Japanese firms struggle to fill vacancies as job-to-applicant ratio hits 43-year high

Japan’s paradoxical labour market has seen unemployment rise despite an increase in the number of jobs available to applicants

 
Japanese firms struggle to fill vacancies as job-to-applicant ratio hits 43-year high
There are currently almost one-and-a-half jobs available per applicant in Japan 

According to the latest data released by Japan’s Ministry of Internal Affairs and Communications, the job-to-applicant ratio exceeded expectations in May, reaching its highest point in 43 years. For each applicant in Japan there were an average of 1.49 job vacancies, up from 1.48 in the previous month. The numbers reflect a shortage of labour even more extreme than witnessed during the heated economic climate that preceded the 1990 financial crisis.

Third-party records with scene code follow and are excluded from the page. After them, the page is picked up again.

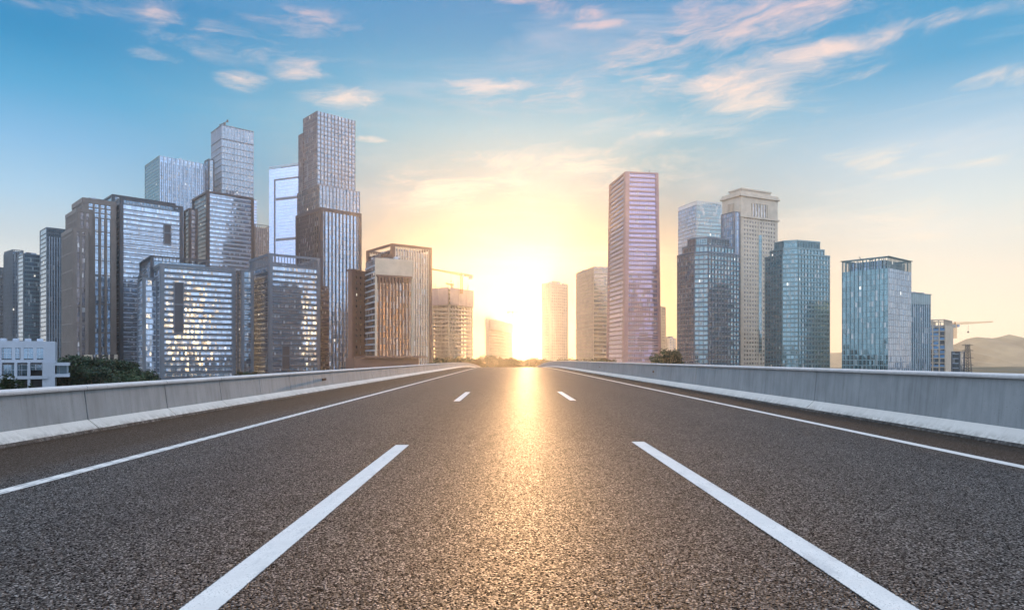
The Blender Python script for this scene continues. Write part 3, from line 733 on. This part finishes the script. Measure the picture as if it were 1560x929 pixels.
# brown block, glass block, finned block
v = vol((531,420),(537,413),(560,408), 455, 25); b = Bld('office_block', 'dark brown masonry block with few windows left of the ribbed glass block', v)
b.body(v, G['brown']); b.grid(v, M['brown_wall'], 3.9, .55, 5, 2.6, .5)
mb = b.p('parapet', M['brown_wall'])
for fr, L in faces(v): mb.fbox(fr, -.8, L+.8, v.z1, v.z1+1.3, -.5, .8)
b.done()
v = vol((557,402),(571,393),(628,404), 440); th = v.th; b = Bld('office_block', 'glass block with big pale fascia and thick dark vertical ribs near the sun', v)
b.body(v, None, mats=(G['brown'], G['amber'])); b.bands(v, M['light_metal'], 3.9, .25, .4, (0,2)); 
fr, L = faces(v)[1]; mb = b.p('fascia', M['pale_concrete']); zf = wz(419, 440); zb = wz(542, 440)
mb.fbox(fr, 0, L, zf, v.z1, 0, 1.2); mb.fbox(fr, 0, 1.0, GZ, zf, 0, 1.2); mb.fbox(fr, L-.8, L, GZ, zf, 0, 1.2)
mb = b.p('ribs', M['brown_wall'])
for k in range(10):
    u = L*(.11+.79*k/9); mb.fbox(fr, u-.35, u+.35, zb, zf, 0, 1.0); mb.fbox(fr, u-.7, u+.7, zf-4, zf-.5, .2, 1.5)
mb.fbox(fr, .5, L-.5, zf-1, zf+.3, .2, 1.8)
mb = b.p('podium', M['brown_wall']); mb.fbox(fr, -14, L+4, GZ, zb-1.5, -20, 2); mb.fbox(fr, -8, L+8, zb-1.4, zb, -20, 5)
b.plant(v, 1.5); b.done()
v = vol((560,382),(598,371),(656,378), 500); b = Bld('office_block', 'finned block with brown portal frame standing behind the ribbed glass block', v)
b.body(v, None, mats=(G['brown'], G['amber']), z1=v.z1-5); b.fins(v, M['pale_concrete'], 2.2, .55, .7, (1,3), z1=v.z1-1); b.fins(v, M['brown_wall'], 3.5, 1.2, .5, (0,2), z1=v.z1-7); b.frame(v, M['brown_wall'], 1.6, 1.0, 2.0); b.plant(inset(v,0,0,z1=v.z1-5), 3, .2); b.done()

# --- construction towers ------------------------------------------------
def construction(label, L, C, Rr, D, ytop, yscr, storey=3.6, theta=None, screen='screen', bay=4.5, stubs=True):
    v = vol(L, C, Rr, D, theta); b = Bld('unfinished_tower', label, v)
    zs = wz(yscr, D); z = GZ
    mb = b.p('floor_slabs', M['pale_concrete'])
    while z < v.z1-1:
        for fr, Lf in faces(v)[:1]: mb.fbox(fr, -.5, Lf+.5, z, z+.55, -v.tr-.5, .5)
        z += storey
    mc = b.p('columns', M['pale_concrete'])
    for fr, Lf in faces(v):
        n = max(2, round(Lf/bay))
        for k in range(n): u = Lf*k/n; mc.fbox(fr, u, u+1.0, GZ, zs, -1.2, -.2)
        mr_ = b.p('edge_beams', M['pale_concrete'])
        z = GZ
        while z < zs-storey: mr_.fbox(fr, 0, Lf, z+.55, z+1.2, -.5, .3); z += storey
    q = inset(v, v.tl*.3, v.tr*.3); mk = b.p('lift_core', M['pale_concrete'])
    for fr, Lf in faces(q): mk.fbox(fr, 0, Lf, GZ, v.z1, -.6, 0)
    ms = b.p('safety_screen', M[screen])
    for fr, Lf in faces(v):
        n = max(1, round(Lf/12))
        for k in range(n): ms.fbox(fr, Lf*k/n+.15, Lf*(k+1)/n-.15, zs, v.z1, .9, 1.3)
    if stubs:
        mt = b.p('column_stubs', M['concrete'])
        for fr, Lf in faces(v):
            for k in range(5): u = Lf*(k+.4)/5; mt.fbox(fr, u, u+.35, v.z1-1, v.z1+random.uniform(2, 7), -3, -2.6)
    b.done(); return v
construction('unfinished concrete tower wrapped in pink safety screens on top, left of the sun', (640,441),(684,438),(720,443), 600, 440, 464)
construction('far unfinished tower block fading into the glare just left of the sun', (740,487),(745,485),(780,486), 900, 485, 500, theta=12, screen='pale_concrete')

def lattice(mb, a, b_, w0, seg, r, w1=None, tri=False):
    a = Vector(a); b_ = Vector(b_); dr = (b_-a); L = dr.length; dr.normalize(); w1 = w1 or w0
    up = Vector((0,0,1)) if abs(dr.z) < .9 else Vector((0,1,0)); s1 = dr.cross(up).normalized(); s2 = s1.cross(dr)
    n = max(2, int(L/seg)); prev = None
    for k in range(n+1):
        t_ = k/n; c = a+dr*L*t_; ww = (w0*(1-t_)+w1*t_)/2
        cur = [c+s1*ww+s2*ww, c-s1*ww+s2*ww, c-s1*ww-s2*ww, c+s1*ww-s2*ww]
        if prev:
            for i in range(4): mb.bar(prev[i], cur[i], r); mb.bar(prev[i], cur[(i+1)%4], r*.7)
        for i in range(4): mb.bar(cur[i], cur[(i+1)%4], r*.7)
        prev = cur
def tower_crane(px, D, ytop, yb, tipx, tailx, ytip, label, r=.28, mat='crane'):
    x = wx(px, D); zt = wz(ytop, D); zb = wz(yb, D); zj = wz(ytip[0], D)
    root = empty('tower_crane', (x, D, zb), label, 'crane')
    mb = MB(); lattice(mb, (x, D, zb), (x, D, zj), 1.8, 2.4, r); mb.build('mast', M[mat], root)
    mb = MB(); lattice(mb, (x, D, zj+.4), (wx(tipx, D), D, wz(ytip[1], D)), 1.5, 2.2, r, .8); mb.build('jib', M[mat], root)
    mb = MB(); tx = wx(tailx, D); lattice(mb, (x, D, zj+.4), (tx, D, wz(ytip[2], D)), 1.5, 2.2, r); mb.build('counter_jib', M[mat], root)
    mb = MB(); zc = wz(ytip[2], D); s_ = 1 if tx > x else -1; mb.box(min(tx, tx-s_*3.5), max(tx, tx-s_*3.5), D-1.2, D+1.2, zc-2.4, zc+.6); mb.build('counterweight', M['concrete'], root)
    mb = MB(); mb.bar((x, D, zj), (x, D, zt), (.7, .3)); mb.bar((x, D, zt), ((x+wx(tipx,D))/2, D, (zj+wz(ytip[1],D))/2+.6), .12); mb.bar((x, D, zt), (tx, D, zc+.6), .12); mb.build('apex', M[mat], root)
    mb = MB(); mb.box(x+.9, x+2.6, D-2.2, D-.6, zj-2.4, zj-.2); mb.build('cab', M['light_metal'], root)
    mb = MB(); hx = x+(wx(tipx, D)-x)*.35; hz = zj+(wz(ytip[1],D)-zj)*.35; mb.bar((hx, D, hz), (hx, D, hz-7), .09); mb.box(hx-.5, hx+.5, D-.5, D+.5, hz-8.2, hz-7); mb.build('hook', M['dark_metal'], root)
    return root
tower_crane(703, 610, 415, 447, 658, 720, (419, 410, 421), 'orange tower crane with long jib above the pink screened tower')
tower_crane(781, 905, 473, 550, 805, 772, (476, 477, 475), 'small hazy tower crane beside the far unfinished tower left of the sun', .2)
tower_crane(1455, 600, 490, 515, 1512, 1449, (494, 490, 495), 'yellow tower crane with long jib pointing right over the hills', .12)
# derrick on the screened tower
root = empty('derrick', (wx(687,600), 606, wz(441,600)), 'small luffing derrick on the roof of the screened unfinished tower', 'crane')
x0, z0_ = wx(687,600), wz(441,600); mb = MB(); lattice(mb, (x0,606,z0_), (x0,606,z0_+6), 1.2, 2, .2); mb.build('mast', M['crane'], root)
mb = MB(); lattice(mb, (x0+2,606,z0_+4.5), (x0-5,606,z0_+6), 1.1, 1.6, .2); mb.build('boom', M['crane'], root)

# --- right cluster --------------------------------------------------------
v = vol((826,435),(838,431),(865,435), 820); b = Bld('residential_tower', 'slim pale residential tower just right of the sun glare', v, 'building')
b.body(v, G['window']); b.grid(v, M['pale_concrete'], 3.4, .4, 3.6, 1.6, .6); b.plant(v, 3.5, .3, M['pale_concrete'])
fr, L = faces(v)[1]; mb = b.p('balconies', M['cream_stone']); z = GZ+4
while z < v.z1-6: mb.fbox(fr, L*.38, L*.62, z, z+1.1, .3, 1.8); z += 3.4
b.done()
v = vol((878,417),(905,406),(950,410), 660); b = Bld('office_tower', 'golden hazy patchwork tower partly hidden behind the tall pink tower', v)
b.body(v, None, mats=(G['amber'], G['amber'])); b.bands(v, M['pale_concrete'], 4, .3, .4, (1,3)); b.grid(v, M['pale_concrete'], 4, .22, 3, .7, .5, (0,2), name='facade_grid'); b.plant(v, 2); b.done()
v = vol((1002,469),(1007,467),(1014,468), 800, 40); b = Bld('residential_tower', 'thin pale tower peeking out right of the tall pink tower', v)
b.body(v, G['window']); b.grid(v, M['pale_concrete'], 3.4, .4, 3.4, 1.5, .4); b.done()
v = vol((1010,518),(1018,515),(1030,517), 900); b = Bld('residential_tower', 'small low hazy block between the pink tower and the grey stepped tower', v)
b.body(v, G['window']); b.grid(v, M['pale_concrete'], 3.4, .4, 3.4, 1.5, .4); b.plant(v, 2.5); b.done()
# tapering pink tower
D = 540
v = vol((925,285),(951,263),(1006,268), D); v.z1 = wz(263, D); b = Bld('office_tower', 'tall tapering pink banded glass skyscraper with solid corner strip', v)
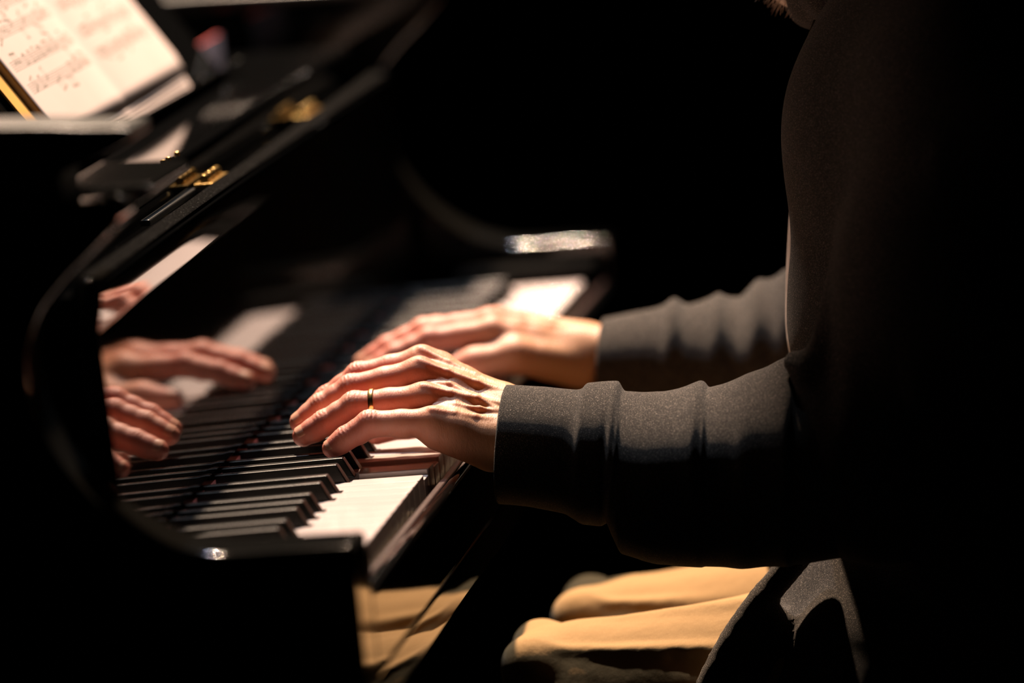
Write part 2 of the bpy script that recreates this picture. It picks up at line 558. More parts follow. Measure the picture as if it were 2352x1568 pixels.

Japan’s growing unemployment rate can be explained by an increase in the number of people choosing to seek work, rather than a decrease in those employed

In a seemingly illogical twist, Japan’s unemployment rate actually increased during the same month. According to seasonally adjusted figures, the unemployment rate rose from 2.8 percent to 3.1 percent month-on-month. This quirk, however, can be explained by an increase in the number of people choosing to seek work, rather than a decrease in those employed. Indeed, the labour force participation rate has now reached its highest point since 2008.

More generally, however, unemployment is sitting at a historically low level. The key issue regarding Japan’s workforce has centred on a lack of wage increases coupled with stagnant inflation. Despite labour shortages, wage levels in Japan have seen only minor increases, and inflation is likely to fall short of the Bank of Japan’s target of two percent. The official inflation forecast for 2017 currently sits at 1.4 percent.

While the target inflation rate remains some way off, it seems likely there will be some upward pressure in the future. In an interview with Bloomberg, Takeshi Minami, Chief Economist at Norinchukin Research Institute, said: “Labour participation may be peaking due to supply shortage, which should push up wages and prices… it hasn’t occurred at all yet, but I do think we are getting there soon.”